Restate the listing below word for word, omitting any images.
——————
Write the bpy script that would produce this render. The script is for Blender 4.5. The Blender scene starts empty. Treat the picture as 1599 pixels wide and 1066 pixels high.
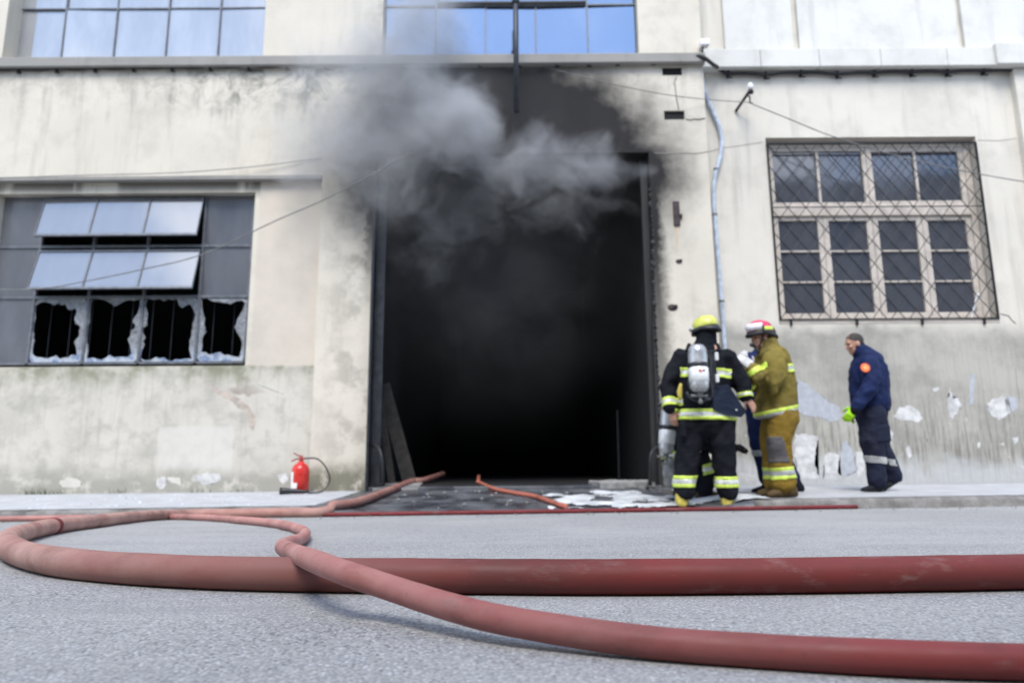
import bpy, bmesh, math, random
from mathutils import Vector, Matrix, noise as mnoise
random.seed(7)
R = math.radians
SC = bpy.context.scene
COL = SC.collection

# ------------------------------------------------------------------ camera
CAM_Z, PITCH, ROLL, FPX = 0.34, R(9.87), R(-0.40), 1066.0
_f = Vector((0, math.cos(PITCH), math.sin(PITCH)))
_u = Vector((0, -math.sin(PITCH), math.cos(PITCH)))
_r = Vector((1, 0, 0))
RT = _r * math.cos(ROLL) + _u * math.sin(ROLL)
UP = -_r * math.sin(ROLL) + _u * math.cos(ROLL)
FW = _f
cam_d = bpy.data.cameras.new('camera')
cam = bpy.data.objects.new('camera', cam_d)
COL.objects.link(cam)
cam.matrix_world = Matrix(((RT.x, UP.x, -FW.x, 0), (RT.y, UP.y, -FW.y, 0), (RT.z, UP.z, -FW.z, CAM_Z), (0, 0, 0, 1)))
cam_d.sensor_width = 36.0
cam_d.lens = 36.0 * FPX / 1599.0
cam_d.clip_start = 0.05
cam_d.clip_end = 400
cam_d.dof.use_dof = True
cam_d.dof.focus_distance = 2.0
cam_d.dof.aperture_fstop = 2.5
SC.camera = cam

# ------------------------------------------------------------------ sky, sun, exposure
SUN_EL, SUN_AZ = R(57), R(185)          # azimuth clockwise from +Y
world = bpy.data.worlds.new('World')
SC.world = world
world.use_nodes = True
wn, wl = world.node_tree.nodes, world.node_tree.links
wn.clear()
w_out = wn.new('ShaderNodeOutputWorld')
w_bg = wn.new('ShaderNodeBackground')
w_sky = wn.new('ShaderNodeTexSky')
w_sky.sky_type = 'NISHITA'
w_sky.sun_disc = False
w_sky.sun_elevation = SUN_EL
w_sky.sun_rotation = SUN_AZ
w_sky.air_density = 1.0
w_sky.dust_density = 0.3
w_tc = wn.new('ShaderNodeTexCoord')
w_map = wn.new('ShaderNodeMapping')
w_map.inputs['Location'].default_value = (0.55, 0.1, 0.3)
w_map.inputs['Scale'].default_value = (1.0, 1.0, 1.7)
w_n = wn.new('ShaderNodeTexNoise')
w_n.inputs['Scale'].default_value = 2.1
w_n.inputs['Detail'].default_value = 7
w_n.inputs['Roughness'].default_value = 0.55
w_n.inputs['Distortion'].default_value = 0.3
w_r = wn.new('ShaderNodeMapRange')
w_r.interpolation_type = 'SMOOTHSTEP'
w_r.inputs['From Min'].default_value = 0.47
w_r.inputs['From Max'].default_value = 0.66
w_r.inputs['To Max'].default_value = 0.92
w_mix = wn.new('ShaderNodeMix')
w_mix.data_type = 'RGBA'
w_mix.inputs['B'].default_value = (8.0, 8.3, 8.9, 1)
wl.new(w_tc.outputs['Generated'], w_map.inputs['Vector'])
wl.new(w_map.outputs['Vector'], w_n.inputs['Vector'])
wl.new(w_n.outputs['Fac'], w_r.inputs['Value'])
wl.new(w_r.outputs['Result'], w_mix.inputs['Factor'])
wl.new(w_sky.outputs['Color'], w_mix.inputs['A'])
wl.new(w_mix.outputs['Result'], w_bg.inputs['Color'])
w_bg.inputs['Strength'].default_value = 0.12
wl.new(w_bg.outputs['Background'], w_out.inputs['Surface'])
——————
§ **Task output**:
Write the bpy script that would produce this render. The script is for Blender 4.5. The Blender scene starts empty. Treat the picture as 1599 pixels wide and 1066 pixels high.
import bpy, bmesh, math, random
from mathutils import Vector, Matrix, noise as mnoise
random.seed(7)
R = math.radians
SC = bpy.context.scene
COL = SC.collection

# ------------------------------------------------------------------ camera
CAM_Z, PITCH, ROLL, FPX = 0.34, R(9.87), R(-0.40), 1066.0
_f = Vector((0, math.cos(PITCH), math.sin(PITCH)))
_u = Vector((0, -math.sin(PITCH), math.cos(PITCH)))
_r = Vector((1, 0, 0))
RT = _r * math.cos(ROLL) + _u * math.sin(ROLL)
UP = -_r * math.sin(ROLL) + _u * math.cos(ROLL)
FW = _f
cam_d = bpy.data.cameras.new('camera')
cam = bpy.data.objects.new('camera', cam_d)
COL.objects.link(cam)
cam.matrix_world = Matrix(((RT.x, UP.x, -FW.x, 0), (RT.y, UP.y, -FW.y, 0), (RT.z, UP.z, -FW.z, CAM_Z), (0, 0, 0, 1)))
cam_d.sensor_width = 36.0
cam_d.lens = 36.0 * FPX / 1599.0
cam_d.clip_start = 0.05
cam_d.clip_end = 400
cam_d.dof.use_dof = True
cam_d.dof.focus_distance = 2.0
cam_d.dof.aperture_fstop = 2.5
SC.camera = cam

# ------------------------------------------------------------------ sky, sun, exposure
SUN_EL, SUN_AZ = R(57), R(185)          # azimuth clockwise from +Y
world = bpy.data.worlds.new('World')
SC.world = world
world.use_nodes = True
wn, wl = world.node_tree.nodes, world.node_tree.links
wn.clear()
w_out = wn.new('ShaderNodeOutputWorld')
w_bg = wn.new('ShaderNodeBackground')
w_sky = wn.new('ShaderNodeTexSky')
w_sky.sky_type = 'NISHITA'
w_sky.sun_disc = False
w_sky.sun_elevation = SUN_EL
w_sky.sun_rotation = SUN_AZ
w_sky.air_density = 1.0
w_sky.dust_density = 0.3
w_tc = wn.new('ShaderNodeTexCoord')
w_map = wn.new('ShaderNodeMapping')
w_map.inputs['Location'].default_value = (0.55, 0.1, 0.3)
w_map.inputs['Scale'].default_value = (1.0, 1.0, 1.7)
w_n = wn.new('ShaderNodeTexNoise')
w_n.inputs['Scale'].default_value = 2.1
w_n.inputs['Detail'].default_value = 7
w_n.inputs['Roughness'].default_value = 0.55
w_n.inputs['Distortion'].default_value = 0.3
w_r = wn.new('ShaderNodeMapRange')
w_r.interpolation_type = 'SMOOTHSTEP'
w_r.inputs['From Min'].default_value = 0.47
w_r.inputs['From Max'].default_value = 0.66
w_r.inputs['To Max'].default_value = 0.92
w_mix = wn.new('ShaderNodeMix')
w_mix.data_type = 'RGBA'
w_mix.inputs['B'].default_value = (8.0, 8.3, 8.9, 1)
wl.new(w_tc.outputs['Generated'], w_map.inputs['Vector'])
wl.new(w_map.outputs['Vector'], w_n.inputs['Vector'])
wl.new(w_n.outputs['Fac'], w_r.inputs['Value'])
wl.new(w_r.outputs['Result'], w_mix.inputs['Factor'])
wl.new(w_sky.outputs['Color'], w_mix.inputs['A'])
wl.new(w_mix.outputs['Result'], w_bg.inputs['Color'])
w_bg.inputs['Strength'].default_value = 0.12
wl.new(w_bg.outputs['Background'], w_out.inputs['Surface'])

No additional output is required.